The narrator of this elegy vividly recounts the Edenic scene before the fawn was killed: “Could so mine idle life have spent; / For it was full of sport, and light” (40, 41). Marvell then slowly transitions into a momento mori, raising an interesting question about the fate of innocence -- not just of the fawn, but of every living thing:
...It seemed to bless
Itself in me; how could I less
Than love it? O, I cannot be
Unkind to a beast that loveth me.
Had it lived long I do not know
Whether it too might have done so
As Sylvio did... (43-49)
Here Marvell suggests a reversal of roles for the Nymph’s lover. Phrases such as “a beast that loveth me” and “seemed to bless / itself in me” both indicate the fawn has taken the place of Sylvio (46, 43). The nymph fears that the fawn, if given the chance to live long enough, would lose its innocence, as Sylvio did, and flee in wild passion.
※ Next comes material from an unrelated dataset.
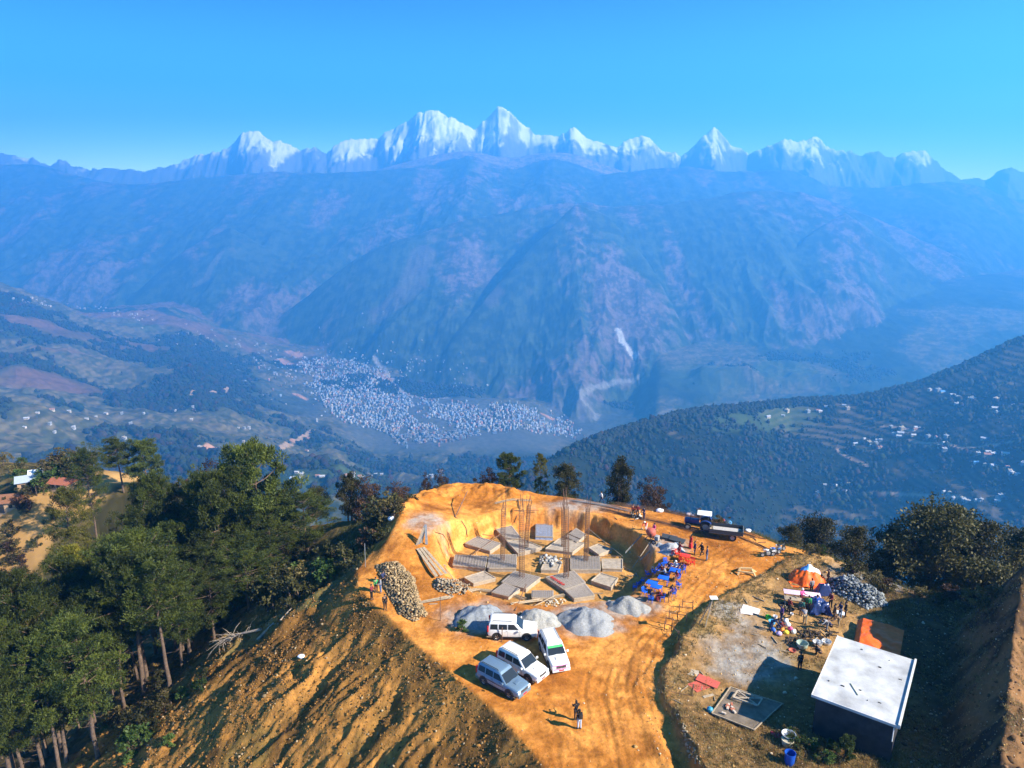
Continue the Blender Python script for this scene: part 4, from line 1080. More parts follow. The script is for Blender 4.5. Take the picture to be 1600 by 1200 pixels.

Through this question, Marvell begs us to consider a difficult scenario: since we live in a postlapsarian context, are all things fated to naturally lose their innocence? Even the things that we think are pure, like the fawn? Will they too fall victim to the temptations of the rosebush? The pastoral scene of the nymph and fawn is now problematized by two falls from innocence.
As is typical of Marvell, he includes a stretched metaphor involving colors to explain the dual existence of the fawn: innocent but driven by passion. He compares the white, pure innocence of a lily bed to the red, thorn-penetrating passion of a rosebush.
In the flaxen lilies’ shade,
It like a bank of lilies laid.
Upon the roses it would feed,
Until its lips e’en seem to bleed.
And its pure virgin limbs to fold
In whitest sheets of lilies cold;
Had it lived long, it would have been
Lilies without, roses within. (81-93)
The “lilies’ shade” shifts from peaceful innocence to passion when the fawn eats from the tempting red roses, allowing the thorns to pluck its virginity and stain its “lips” red (81, 85). Then the fawn’s “pure virgin limbs” fold, anticipating its fall from innocence (86). The last couplet, ending with “Lilies without, roses within,” suggests that even if the fawn had not been shot, its innocence would have been overcome naturally, as is the nature of all living things: “On roses thus itself to fill” (93, 88).
Contrary to this personification of red as passion and white as innocence, in “The Garden” Marvell introduces us to another color metaphor: “No white nor red was ever seen / so amorous as this lovely green” (17, 18). Marvell uses green in this poem to symbolize enlightenment, which is only achievable through the peacefulness of the garden shade. In this garden, the mind transcends materialistic reality. It possesses the unique power to imagine “far other worlds, and other seas” (46). If this counter-reality is true, some may ask: what is the world today but a picture of our imagination? Marvell assures us that the mind transcends what we think is reality, “annihilating all that’s made / To a green thought in a green shade” (47, 48). Holding true to the metaphor, Marvell suggests that the only permanence is a fresh thought in a green garden. Thus, the only way we can maintain a prelapsarian happiness is to live with nature and embrace the green shade.
In both poems, Marvell portrays complex visions of the pastoral. “The Garden” serves to admire nature’s superiority, and the ability of the garden to cultivate intellectual growth. “The Nymph Complaining for the Death of Her Fawn” considers innocence’s fate in a postlapsarian world. Both poems utilize extended color metaphors to personify ideals and human characteristics. Through these two poems, Marvell demonstrates his superior ability to weave metaphysical comparisons that challenge his readers and allow them to stretch their minds in order to see the pastoral through a wider -- yet far more focused -- lens.